Les habitants d’Al Mughayyir ont acquis une expérience sur les modes opératoires de l’armée israélienne et des colons, devenant souvent efficaces pour repousser leurs attaques récurrentes.
La confrontation et le sacrifice sont nécessaires
La violence des colons a poussé des entités comme l’Autorité de résistance au mur et aux colonies (semiofficielle) à organiser une conférence internationale pour protéger les citoyens contre les exactions des colons. Parallèlement, les factions nationales à Naplouse ont lancé un programme pour renforcer les comités de surveillance par le biais de rencontres avec les habitants.
Pour faire face à leur escalade, le coordinateur des activités populaires de l’Autorité de résistance au mur et aux colonies, Abdullah Abu Rahma, estime -sur la base de leurs expériences précédentes- que la situation exige maintenant l’intervention d’éléments internationaux et de solidaires étrangers pour soutenir les citoyens, documenter les attaques des colons en vue de les traduire en justice et de dénoncer leurs pratiques à l’échelle mondiale.
Abu Rahma affirme que « par un travail collectif et uni, les Palestiniens peuvent se défendre, grâce à un effort cumulatif impliquant toute la population palestinienne, afin de passer d’une phase de défense à une contre-attaque contre les groupes de colons qui les menacent ».
Face à l’armement accéléré des colons et à leur protection par l’armée et le gouvernement israéliens, Abu Rahma souligne que les Palestiniens ont perdu tout sentiment de sécurité, incapable de se protéger ou de défendre leur terre et à peine capables de documenter les attaques de colonies. Il ajoute que « les colons ont placé les Palestiniens devant un choix cornélien : la mort ou l’arrestation aux mains de l’armée et de la police israéliennes ».

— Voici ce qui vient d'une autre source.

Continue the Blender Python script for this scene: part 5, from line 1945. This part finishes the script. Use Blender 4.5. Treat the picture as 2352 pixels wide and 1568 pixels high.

De son côté, l’Autorité de résistance au mur et aux colonies a documenté environ deux mille attaques perpétrées par les colons contre les Palestiniens depuis le 7 octobre de l’année dernière, entraînant la mort de 17 personnes.
Conformément aux statistiques du ministère de la sécurité israélien, les colons ont obtenu 130 000 permis de port d’arme sur 320 000 demandes déposées.